Commvault has revealed new findings showing a significant gap between perceived cyber readiness and actual resilience in Asia. The report, titled The State of Data Readiness – Continuous Business in Focus, was commissioned by Commvault and conducted by Tech Research Asia. It surveyed organisations across Asia, including Singapore and Malaysia.
The results showed that most business leaders believe they are prepared to recover from a cyberattack. However, when an incident does occur, many organisations are caught off guard. In Singapore, only 27% of enterprises were able to respond effectively, while in Malaysia the figure was slightly higher at 37%. Around 12% of organisations in both markets admitted they had no clear response strategy and were left reacting in panic.

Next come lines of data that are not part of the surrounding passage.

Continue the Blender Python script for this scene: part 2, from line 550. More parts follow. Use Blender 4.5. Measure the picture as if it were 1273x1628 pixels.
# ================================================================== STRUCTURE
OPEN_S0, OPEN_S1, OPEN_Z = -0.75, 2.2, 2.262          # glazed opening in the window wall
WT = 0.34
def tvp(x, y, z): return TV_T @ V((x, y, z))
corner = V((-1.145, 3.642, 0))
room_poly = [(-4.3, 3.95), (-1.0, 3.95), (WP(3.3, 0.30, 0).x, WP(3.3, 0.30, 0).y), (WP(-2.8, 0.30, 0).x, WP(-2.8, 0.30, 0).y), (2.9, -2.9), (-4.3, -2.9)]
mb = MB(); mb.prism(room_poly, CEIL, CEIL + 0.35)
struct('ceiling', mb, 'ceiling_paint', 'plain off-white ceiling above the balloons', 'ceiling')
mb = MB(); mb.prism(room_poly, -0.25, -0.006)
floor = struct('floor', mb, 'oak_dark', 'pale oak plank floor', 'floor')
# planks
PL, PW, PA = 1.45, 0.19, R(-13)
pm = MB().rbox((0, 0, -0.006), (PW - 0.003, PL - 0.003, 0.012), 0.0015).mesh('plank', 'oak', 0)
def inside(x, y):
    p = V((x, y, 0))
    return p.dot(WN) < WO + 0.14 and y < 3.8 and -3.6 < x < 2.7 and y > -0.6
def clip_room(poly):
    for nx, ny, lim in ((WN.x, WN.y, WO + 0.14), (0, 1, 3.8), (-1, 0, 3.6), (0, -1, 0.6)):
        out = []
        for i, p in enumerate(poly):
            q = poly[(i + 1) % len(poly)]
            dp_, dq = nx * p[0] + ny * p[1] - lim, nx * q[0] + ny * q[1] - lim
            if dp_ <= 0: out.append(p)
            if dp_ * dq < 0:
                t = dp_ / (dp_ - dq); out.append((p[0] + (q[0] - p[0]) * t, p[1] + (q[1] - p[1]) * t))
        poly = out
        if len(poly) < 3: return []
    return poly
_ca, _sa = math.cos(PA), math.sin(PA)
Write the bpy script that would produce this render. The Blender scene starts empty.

The study highlights a growing disconnect between confidence and actual response capability. Nine in ten organisations surveyed in Singapore and nearly as many in Malaysia believed they could manage a cyber breach. But in practice, only about one in three was able to mount an effective response.
Gareth Russell, Field CTO for APAC at Commvault, said, “One thing is very clear. Once a breach occurs, even the most meticulously crafted plans can fall apart. In today’s dynamic and increasingly complex digital landscape, maintaining continuous operations is non-negotiable. Organisations must elevate their cybersecurity maturity by regularly testing incident response plans, auditing AI tools for risk, and building strong data management foundations. Resilience isn’t a one-time effort; it must be embedded into the fabric of everyday operations.”
Misaligned expectations and gaps in recovery
The report also points to a disconnect between business expectations and operational realities. While 72% of business leaders in Asia believed they could recover from a cyber event within five days, and 23% expected full recovery within one day, IT leaders noted that it typically takes three to four weeks to restore even a basic level of business operations.
This overconfidence is compounded by a lack of thorough testing. While 85% of organisations have an incident response plan, only 30% test all their mission-critical workloads. As a result, when breaches occur, the consequences are often severe. The survey found that 83% of companies experienced data exfiltration, 50% lost access to all data, and only 40% were able to recover all of it.
Organisations with lower recovery maturity were more than twice as likely to fail to retrieve all their data and 34% more likely to be completely locked out of systems.
Michel Borst, Area Vice President for Asia at Commvault, noted, “Boards and executive teams are placing big bets on digital and AI transformation, but recovery is where those bets are won or lost. Confidence without capability can lead to business failure when the worst happens. What organisations need is minimum viable readiness—a baseline level of cyber resilience so they can respond, recover, and resume operations following an attack. Resilience must be operationalised—tested often, automated where possible, and embedded into the everyday rhythm of the organisation. In today’s threat landscape, anything below that minimum viability threshold is unacceptable.”
Rising compliance pressures add complexity
Beyond operational impact, regulatory pressure is also increasing. More than half of the organisations surveyed (52%) are subject to at least four regulatory or compliance acts, such as Australia’s APRA and SoCI. Alarmingly, 10% of respondents said they did not know what regulations their organisation needed to comply with.
Cross-border data transfers have become another challenge, with 53% of respondents stating they face conflicting regulatory requirements across different jurisdictions. As a result, cyber resilience today requires more than just technical capability—it also demands compliance readiness.
The findings underscore the growing need for organisations to not only improve their technological defences but also to align business expectations, operational capabilities, and regulatory obligations. Without this alignment, even well-prepared organisations may find themselves exposed when a breach occurs.